_EXTRACTED DATA_
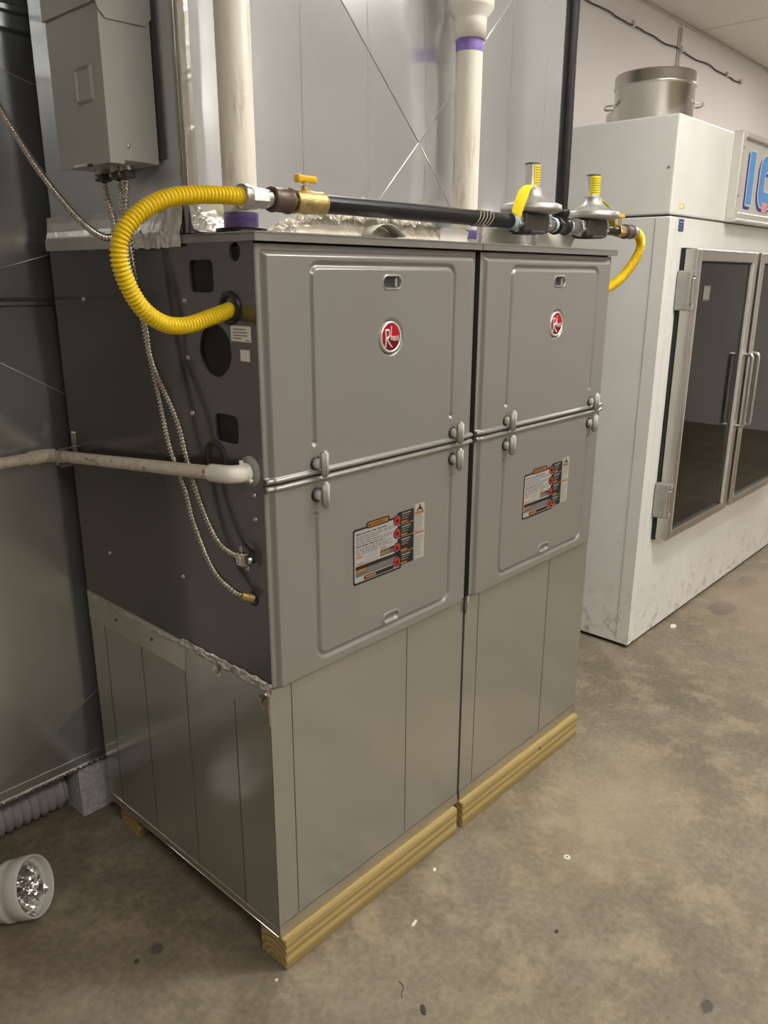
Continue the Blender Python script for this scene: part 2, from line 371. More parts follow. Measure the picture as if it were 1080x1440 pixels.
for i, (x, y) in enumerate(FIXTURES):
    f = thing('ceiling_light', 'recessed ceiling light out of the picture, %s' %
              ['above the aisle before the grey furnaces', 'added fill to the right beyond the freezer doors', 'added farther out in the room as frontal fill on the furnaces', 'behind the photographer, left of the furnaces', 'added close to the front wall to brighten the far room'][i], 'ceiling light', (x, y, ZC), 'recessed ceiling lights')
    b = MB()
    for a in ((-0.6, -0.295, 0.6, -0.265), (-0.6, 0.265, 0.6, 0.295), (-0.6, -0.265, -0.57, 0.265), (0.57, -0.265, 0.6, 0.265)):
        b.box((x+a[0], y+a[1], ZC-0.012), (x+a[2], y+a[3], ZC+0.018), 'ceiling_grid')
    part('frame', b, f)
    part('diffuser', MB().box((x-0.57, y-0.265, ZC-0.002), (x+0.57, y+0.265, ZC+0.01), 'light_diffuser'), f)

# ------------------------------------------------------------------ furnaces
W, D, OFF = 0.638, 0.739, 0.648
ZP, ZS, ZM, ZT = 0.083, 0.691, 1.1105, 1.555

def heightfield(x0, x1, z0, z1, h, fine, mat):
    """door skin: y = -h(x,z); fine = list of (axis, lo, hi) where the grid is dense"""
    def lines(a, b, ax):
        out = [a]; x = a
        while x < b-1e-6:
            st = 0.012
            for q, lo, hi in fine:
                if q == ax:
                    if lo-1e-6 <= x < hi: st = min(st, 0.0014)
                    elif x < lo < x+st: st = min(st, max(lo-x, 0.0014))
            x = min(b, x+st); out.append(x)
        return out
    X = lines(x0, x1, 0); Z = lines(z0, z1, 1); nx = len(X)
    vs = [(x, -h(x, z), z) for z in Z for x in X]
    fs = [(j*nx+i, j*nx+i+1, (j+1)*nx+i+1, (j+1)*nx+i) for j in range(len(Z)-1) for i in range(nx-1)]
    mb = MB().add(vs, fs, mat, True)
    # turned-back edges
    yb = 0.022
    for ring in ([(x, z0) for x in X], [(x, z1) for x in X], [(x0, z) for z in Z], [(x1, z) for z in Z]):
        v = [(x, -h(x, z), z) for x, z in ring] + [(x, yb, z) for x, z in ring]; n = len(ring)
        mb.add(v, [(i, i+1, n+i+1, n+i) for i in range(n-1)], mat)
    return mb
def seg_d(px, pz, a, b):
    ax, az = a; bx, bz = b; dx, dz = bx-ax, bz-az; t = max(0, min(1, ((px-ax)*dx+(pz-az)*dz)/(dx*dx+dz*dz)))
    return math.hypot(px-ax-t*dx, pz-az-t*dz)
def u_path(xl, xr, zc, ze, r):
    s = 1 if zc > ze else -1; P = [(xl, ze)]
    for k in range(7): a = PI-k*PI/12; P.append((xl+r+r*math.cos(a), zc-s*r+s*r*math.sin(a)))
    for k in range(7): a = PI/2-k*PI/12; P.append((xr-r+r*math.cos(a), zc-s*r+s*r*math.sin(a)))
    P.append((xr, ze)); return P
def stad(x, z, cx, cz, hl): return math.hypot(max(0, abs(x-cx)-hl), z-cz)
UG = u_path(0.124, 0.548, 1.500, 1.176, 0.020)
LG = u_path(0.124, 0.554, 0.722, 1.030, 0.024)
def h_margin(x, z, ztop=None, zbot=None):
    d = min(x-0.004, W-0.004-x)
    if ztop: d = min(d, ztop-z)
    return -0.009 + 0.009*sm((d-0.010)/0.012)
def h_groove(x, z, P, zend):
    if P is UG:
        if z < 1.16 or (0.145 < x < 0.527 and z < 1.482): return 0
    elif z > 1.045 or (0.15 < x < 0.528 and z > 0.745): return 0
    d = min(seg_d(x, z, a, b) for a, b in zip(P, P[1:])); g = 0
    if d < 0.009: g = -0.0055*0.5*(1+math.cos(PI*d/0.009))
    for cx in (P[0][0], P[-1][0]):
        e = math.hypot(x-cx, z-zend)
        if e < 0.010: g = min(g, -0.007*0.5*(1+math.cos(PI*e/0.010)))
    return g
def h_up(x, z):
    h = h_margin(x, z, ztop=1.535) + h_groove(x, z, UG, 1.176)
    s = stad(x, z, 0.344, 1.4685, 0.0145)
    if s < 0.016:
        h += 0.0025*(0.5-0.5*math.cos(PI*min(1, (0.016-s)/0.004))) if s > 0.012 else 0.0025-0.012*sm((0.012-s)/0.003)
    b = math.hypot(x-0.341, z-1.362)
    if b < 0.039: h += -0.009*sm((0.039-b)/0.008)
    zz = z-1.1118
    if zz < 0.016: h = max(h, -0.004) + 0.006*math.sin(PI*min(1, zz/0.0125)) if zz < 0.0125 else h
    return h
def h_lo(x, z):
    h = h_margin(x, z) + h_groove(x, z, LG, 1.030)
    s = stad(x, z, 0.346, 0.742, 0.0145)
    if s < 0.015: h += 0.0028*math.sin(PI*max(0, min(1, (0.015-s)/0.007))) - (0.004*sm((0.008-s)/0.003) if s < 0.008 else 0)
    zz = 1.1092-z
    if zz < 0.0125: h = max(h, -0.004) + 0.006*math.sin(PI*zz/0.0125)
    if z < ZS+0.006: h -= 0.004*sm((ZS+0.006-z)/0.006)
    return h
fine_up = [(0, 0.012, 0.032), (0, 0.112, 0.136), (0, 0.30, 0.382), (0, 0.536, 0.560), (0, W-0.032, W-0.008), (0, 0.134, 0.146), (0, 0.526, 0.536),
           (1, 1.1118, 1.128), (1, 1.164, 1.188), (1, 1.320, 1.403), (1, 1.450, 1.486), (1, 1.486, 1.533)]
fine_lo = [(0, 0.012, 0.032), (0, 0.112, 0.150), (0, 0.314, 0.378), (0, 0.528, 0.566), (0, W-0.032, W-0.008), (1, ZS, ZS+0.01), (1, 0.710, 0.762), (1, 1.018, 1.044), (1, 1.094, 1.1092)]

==

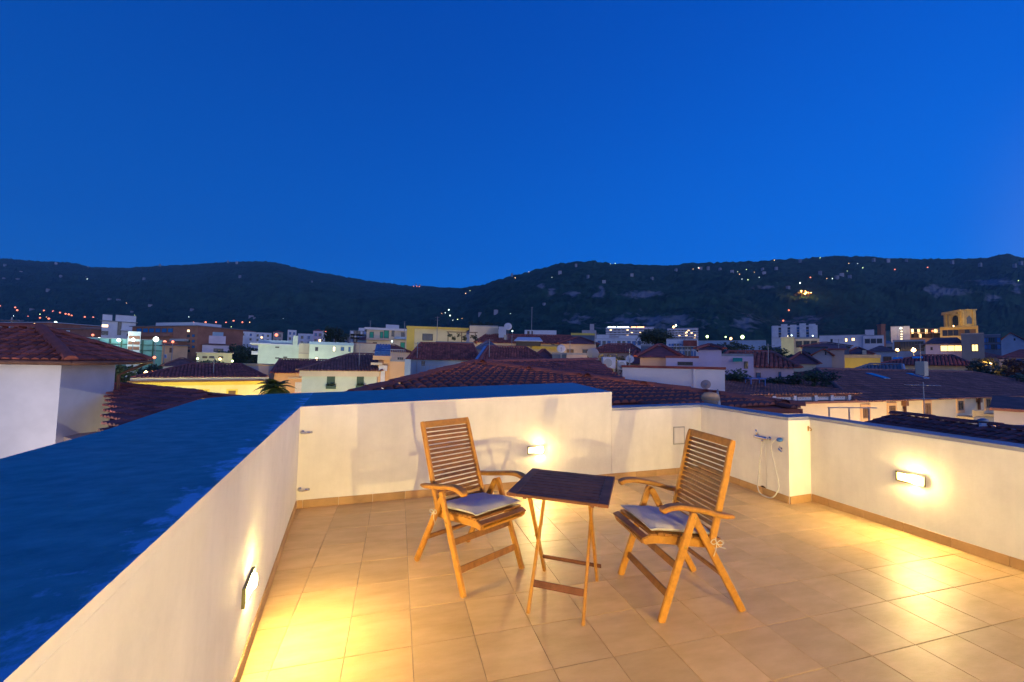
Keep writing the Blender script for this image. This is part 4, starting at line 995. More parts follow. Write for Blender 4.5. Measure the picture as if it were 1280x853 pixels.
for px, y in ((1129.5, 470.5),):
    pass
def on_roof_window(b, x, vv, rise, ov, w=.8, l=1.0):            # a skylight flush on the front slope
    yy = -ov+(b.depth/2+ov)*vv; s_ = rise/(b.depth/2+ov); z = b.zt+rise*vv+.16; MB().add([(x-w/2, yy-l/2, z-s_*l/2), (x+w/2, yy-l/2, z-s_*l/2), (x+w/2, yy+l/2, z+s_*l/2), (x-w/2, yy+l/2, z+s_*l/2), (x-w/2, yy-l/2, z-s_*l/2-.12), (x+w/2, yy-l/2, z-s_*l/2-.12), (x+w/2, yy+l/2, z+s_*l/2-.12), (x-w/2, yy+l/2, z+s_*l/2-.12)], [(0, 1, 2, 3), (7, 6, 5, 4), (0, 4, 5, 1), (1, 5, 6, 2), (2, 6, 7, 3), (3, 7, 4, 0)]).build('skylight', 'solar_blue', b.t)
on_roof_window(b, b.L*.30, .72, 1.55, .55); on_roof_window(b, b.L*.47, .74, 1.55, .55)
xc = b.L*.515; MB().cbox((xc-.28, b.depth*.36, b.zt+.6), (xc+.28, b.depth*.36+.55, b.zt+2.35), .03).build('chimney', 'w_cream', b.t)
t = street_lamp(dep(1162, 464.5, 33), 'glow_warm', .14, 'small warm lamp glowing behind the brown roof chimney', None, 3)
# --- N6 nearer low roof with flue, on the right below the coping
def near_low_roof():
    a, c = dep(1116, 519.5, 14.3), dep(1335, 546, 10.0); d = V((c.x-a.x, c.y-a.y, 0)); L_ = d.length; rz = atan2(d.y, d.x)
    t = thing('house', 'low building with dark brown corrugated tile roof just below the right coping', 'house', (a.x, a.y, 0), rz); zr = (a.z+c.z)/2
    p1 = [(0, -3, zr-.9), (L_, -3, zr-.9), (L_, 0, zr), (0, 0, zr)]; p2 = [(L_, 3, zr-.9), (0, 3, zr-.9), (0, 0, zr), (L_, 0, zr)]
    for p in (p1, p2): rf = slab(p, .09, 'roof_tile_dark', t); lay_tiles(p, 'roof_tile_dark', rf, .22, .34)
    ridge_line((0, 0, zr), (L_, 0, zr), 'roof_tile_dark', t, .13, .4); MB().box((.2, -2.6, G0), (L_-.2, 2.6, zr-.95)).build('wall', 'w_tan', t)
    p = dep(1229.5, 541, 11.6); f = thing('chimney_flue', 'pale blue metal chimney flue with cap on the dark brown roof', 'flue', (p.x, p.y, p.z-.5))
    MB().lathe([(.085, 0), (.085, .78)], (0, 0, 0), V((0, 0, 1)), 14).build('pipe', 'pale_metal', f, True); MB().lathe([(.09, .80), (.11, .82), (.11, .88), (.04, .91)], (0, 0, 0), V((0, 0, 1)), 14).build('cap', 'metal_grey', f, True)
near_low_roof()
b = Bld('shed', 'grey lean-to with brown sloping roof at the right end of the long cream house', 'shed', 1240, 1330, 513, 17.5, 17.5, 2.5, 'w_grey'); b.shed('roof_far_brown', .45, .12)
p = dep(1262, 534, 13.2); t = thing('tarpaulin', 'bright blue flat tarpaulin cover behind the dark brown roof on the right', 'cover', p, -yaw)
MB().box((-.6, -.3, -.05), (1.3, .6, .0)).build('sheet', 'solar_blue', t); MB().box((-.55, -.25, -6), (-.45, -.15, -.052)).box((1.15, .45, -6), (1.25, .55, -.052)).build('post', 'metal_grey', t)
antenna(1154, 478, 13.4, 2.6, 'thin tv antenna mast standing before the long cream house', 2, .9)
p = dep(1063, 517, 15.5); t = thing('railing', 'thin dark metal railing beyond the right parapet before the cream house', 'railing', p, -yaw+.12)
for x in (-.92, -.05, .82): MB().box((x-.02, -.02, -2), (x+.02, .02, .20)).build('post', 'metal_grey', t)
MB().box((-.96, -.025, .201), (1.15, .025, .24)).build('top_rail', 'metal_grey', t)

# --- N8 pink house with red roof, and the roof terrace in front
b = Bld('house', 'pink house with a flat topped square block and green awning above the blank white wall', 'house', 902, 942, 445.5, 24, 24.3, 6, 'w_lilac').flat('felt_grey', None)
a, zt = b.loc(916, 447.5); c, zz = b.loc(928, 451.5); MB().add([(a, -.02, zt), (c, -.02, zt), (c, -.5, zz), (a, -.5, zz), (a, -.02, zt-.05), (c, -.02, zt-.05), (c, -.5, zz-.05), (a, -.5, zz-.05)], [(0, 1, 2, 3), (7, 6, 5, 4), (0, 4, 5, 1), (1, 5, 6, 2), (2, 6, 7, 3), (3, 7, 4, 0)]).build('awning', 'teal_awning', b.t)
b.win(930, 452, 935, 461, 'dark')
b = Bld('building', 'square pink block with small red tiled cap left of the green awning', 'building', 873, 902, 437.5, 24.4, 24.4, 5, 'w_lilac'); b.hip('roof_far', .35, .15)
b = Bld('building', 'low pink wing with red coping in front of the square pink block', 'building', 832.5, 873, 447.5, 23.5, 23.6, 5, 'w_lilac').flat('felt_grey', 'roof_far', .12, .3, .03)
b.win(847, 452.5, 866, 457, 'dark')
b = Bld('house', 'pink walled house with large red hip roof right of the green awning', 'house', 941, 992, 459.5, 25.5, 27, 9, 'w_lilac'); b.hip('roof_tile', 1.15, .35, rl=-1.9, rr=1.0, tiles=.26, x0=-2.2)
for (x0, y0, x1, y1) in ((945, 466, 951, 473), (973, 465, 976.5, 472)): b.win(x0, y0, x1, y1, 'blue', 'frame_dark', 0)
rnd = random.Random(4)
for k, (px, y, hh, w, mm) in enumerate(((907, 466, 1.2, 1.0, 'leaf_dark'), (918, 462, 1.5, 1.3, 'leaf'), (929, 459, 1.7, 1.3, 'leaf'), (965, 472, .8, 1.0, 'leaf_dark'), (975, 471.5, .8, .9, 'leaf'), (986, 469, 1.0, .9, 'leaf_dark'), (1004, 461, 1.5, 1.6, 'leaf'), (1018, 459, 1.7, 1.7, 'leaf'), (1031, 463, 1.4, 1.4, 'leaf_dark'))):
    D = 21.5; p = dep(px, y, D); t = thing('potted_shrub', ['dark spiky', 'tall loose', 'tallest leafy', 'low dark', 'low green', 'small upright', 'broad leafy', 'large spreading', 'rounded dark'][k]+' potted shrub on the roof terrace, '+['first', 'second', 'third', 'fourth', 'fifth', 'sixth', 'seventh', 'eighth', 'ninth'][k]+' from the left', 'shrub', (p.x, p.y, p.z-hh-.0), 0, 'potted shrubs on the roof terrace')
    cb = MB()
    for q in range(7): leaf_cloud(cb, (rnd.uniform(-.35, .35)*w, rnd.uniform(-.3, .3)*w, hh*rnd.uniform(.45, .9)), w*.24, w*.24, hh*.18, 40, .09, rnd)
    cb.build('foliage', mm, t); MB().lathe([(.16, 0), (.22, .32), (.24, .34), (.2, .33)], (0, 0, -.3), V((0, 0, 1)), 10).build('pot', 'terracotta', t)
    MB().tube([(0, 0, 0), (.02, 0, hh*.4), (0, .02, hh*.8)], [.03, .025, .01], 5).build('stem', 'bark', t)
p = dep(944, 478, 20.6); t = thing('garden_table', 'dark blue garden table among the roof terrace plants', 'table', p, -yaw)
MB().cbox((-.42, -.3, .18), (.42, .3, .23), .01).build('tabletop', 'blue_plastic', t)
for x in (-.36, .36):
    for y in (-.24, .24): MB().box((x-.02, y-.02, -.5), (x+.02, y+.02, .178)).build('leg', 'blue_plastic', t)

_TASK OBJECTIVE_
Search the records for the word "Measure" and copy every line where it occurs.

_SOLUTION BELOW_
Continue the Blender Python script for this scene: part 2, from line 371. More parts follow. Measure the picture as if it were 1080x1440 pixels.
Keep writing the Blender script for this image. This is part 4, starting at line 995. More parts follow. Write for Blender 4.5. Measure the picture as if it were 1280x853 pixels.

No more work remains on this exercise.